Undang-Undang telah mengatur bahwa negara menjamin hak setiap orang untuk dapat memenuhi kebutuhan dasar hidup yang layak dan meningkatkan martabatnya, yang diwujudkan oleh pemerintah melalui Sistem Jaminan Sosial Nasional (SJSN), dan dilaksanakan oleh Badan Penyelenggaran Jaminan Sosial yang dibentuk berdasarkan Undang-Undang.
Badan Penyelenggara Jaminan Sosial Kesehatan (BPJS Kesehatan) dibentuk sebagai badan hukum publik penyelenggara SJSN, bukan sebagai organ pemerintah berdasarkan Undang-Undang.
Berbagai manfaat jaminan sosial di bidang kesehatan yang dilaksanakan oleh BPJS Kesehatan sudah dapat dirasakan oleh masyarakat, walaupun tetap masih menyisakan kekurangan dan permasalahan.
Salah satu kekurangan tersebut adalah keterlibatan Dinas Kesehatan dalam proses kredensialing atau rekredensialing penentuan kerja sama fasilitas Kesehatan dengan BPJS Kesehatan yang disebabkan ketidakjelasan status badan hukum BPJS Kesehatan.

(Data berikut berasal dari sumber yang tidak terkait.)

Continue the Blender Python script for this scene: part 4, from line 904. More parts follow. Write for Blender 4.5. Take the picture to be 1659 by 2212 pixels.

Ketidakjelasan tersebut membawa implikasi pada hal-hal teknis lainnya, namun dalam tulisan ini hanya dibahas mengenai keterlibatan Dinas Kesehatan.
Pertanyaan “BPJS Kesehatan sebagai regulator atau operator?” kerap muncul dalam diskusi dan perbincangan di kalangan penyelenggara pelayanan kesehatan, baik praktisi mandiri, pemberi layanan kesehatan maupun penyelenggara manajemen pada fasilitas kesehatan.
Konteks di atas kemudian berkembang menyoroti kewenangan BPJS Kesehatan dalam penentuan persetujuan dan pembayaran atas klaim fasilitas kesehatan, yang tidak jarang dianggap melampaui kewenangan staf medis dalam penentuan pemberian pelayanan terhadap pasien peserta BPJS Kesehatan.
Namun pada sisi lain, BPJS Kesehatan seolah tidak mempunyai kewenangan dalam penentuan kelayakan sebuah fasilitas kesehatan yang hendak bekerja sama dengannya.
Dalam hal ini BPJS Kesehatan perlu melaksanakan proses kredensialing atau rekredensialing dengan melibatkan dinas kesehatan setempat dan atau asosiasi fasilitas Kesehatan sesuai dengan Pasal 9 dan Pasal 10 Peraturan Menteri Kesehatan Nomor 99 Tahun 2015. Padahal prinsip Perjanjian Kerja Sama antara dua subyek hukum, ditentukan berdasarkan atas kesepakatan kedua belah pihak berdasarkan prinsip kesetaraan. Fasilitas Kesehatan yang akan mengadakan atau memperpanjang kerja sama dengan BPJS Kesehatan wajib melalui proses kredensialing atau rekredensialing yang melibatkan Dinas Kesehatan setempat dan organisasi fasilitas kesehatan.
Sejauh mana keterlibatan dan peran dinas kesehatan dalam pengambilan keputusan penentuan kerja sama antara fasilitas Kesehatan dengan BPJS Kesehatan. Ketidakjelasan status kelembagaan BPJS Kesehatan menimbulkan kerancuan hukum dalam pelaksanaan kredensialing. Sebagai badan hukum publik penyelenggara asuransi sosial, BPJS Kesehatan tidak mempunyai kewenangan dalam pembuatan regulasi yang bersifat mengatur, dalam hal ini menentukan sebuah fasilitas kesehatan layak atau tidak sebagai pelaksana pelayanan kesehatan terkait SJSN.